On Thursday, the day of opening statements, when the warmth of the courtroom was distracting, Sweeney moved the proceedings to a cooler courtroom for the afternoon. Between the two hours of opening statements and the first witness, Sweeney treated the jurors to snacks and sodas.

Even in telling them they must not doze during the trial, or face the embarrassment of a sheriff’s deputy tapping them on the arm, Sweeney injected a bit of humor. He said that even judges sometimes nod off in the afternoon when the lawyers are boring, and instructed the sheriff to wake him up, too, in the unlikely event that happened.

Andrew D. Levy, a Baltimore attorney who observed the action a few days last week, said while Sweeney has performed well, establishing a good rapport with the jurors so they perform well is his job.

“It doesn’t get him elected judge of the year,” Levy said. “It’s pretty core competency.”

Sweeney has also kept the attorneys in the case loose while refereeing their disputes.

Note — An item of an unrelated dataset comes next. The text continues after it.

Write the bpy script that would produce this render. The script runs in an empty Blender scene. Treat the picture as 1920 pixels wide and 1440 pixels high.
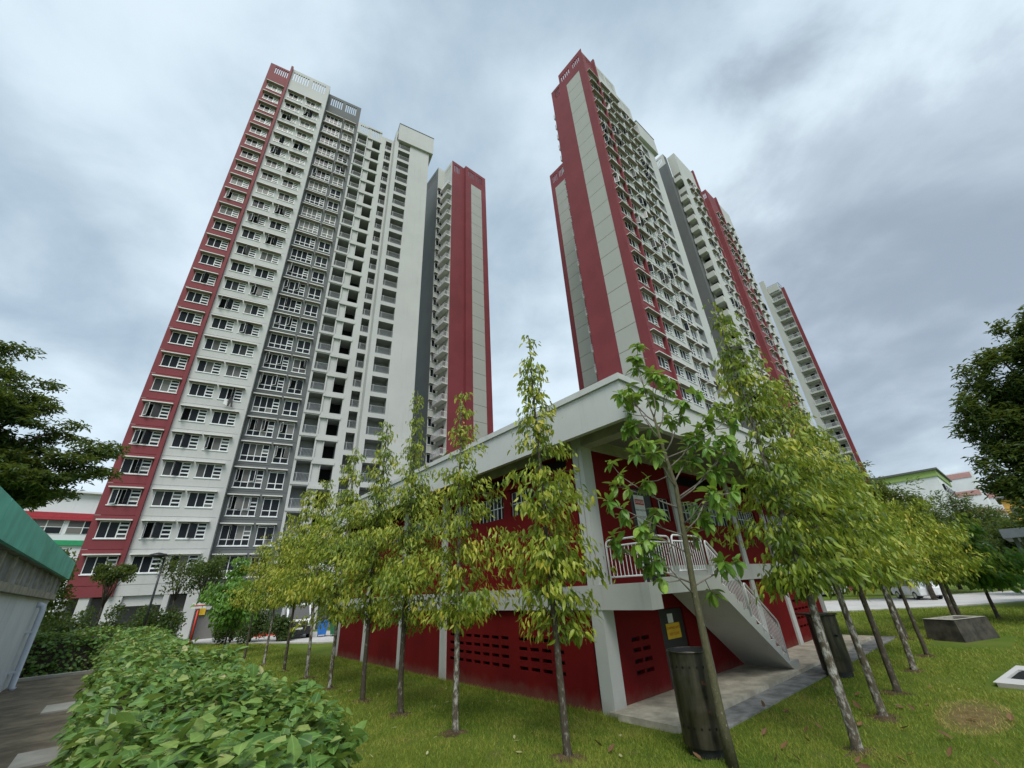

Rohrbaugh got off on the wrong foot in his examination of Edward Anthony, a city housing employee and Dixon’s current boyfriend, by implying that he and Anthony had never met. (It wasn’t entirely his fault: Senior Assistant State Prosecutor Shelly Glenn was supposed to examine Anthony but fell ill Friday morning and went home.)

“We have?” Rohrbaugh said after Anthony answered his first question unexpectedly. “Then your memory’s better than mine.”

Before Rohrbaugh could recover, Sweeney interjected.

“Any more questions, Mr. Rohrbaugh?” Sweeney asked, prompting laughter in the courtroom.

Sweeney also poked fun at Dixon’s defense team while addressing a persistent problem in the trial so far: witnesses not speaking loud enough to be heard by the jury. Sweeney asked everyone to speak louder than they thought appropriate — except Weiner, he said, referring to the lawyer’s outsized courtroom presence.

He’s even joked with witnesses, such as Rachel Lynch, a Best Buy employee who tracked some of the gift cards purchased and spent there. Though Lynch is a fast talker and the prosecutor examining her, Tamara Gustave, is, too, their discussion of how Lynch determined Dixon used the gift cards donated by developers was quite lengthy and, at time, tedious. Sweeney lightened the mood as he let Lynch leave.

“Please make sure that you don’t take any of the exhibits or cameras there,” Sweeney said, referring to the examples of items Dixon purchased that remained on the witness stand.

The only time Sweeney seemed really annoyed was during a motions hearing on Thursday morning when one of Dixon’s lawyers brought up the possibility of postponing the trial to remedy a discovery violation by the prosecutor. The judge called that idea “totally out of the question” and instead excluded the evidence of a third developer’s gift card contributions to Dixon.

“Well, no one does impatience like Dennis does,” Levy said. “He is very good at moving things along, I think.”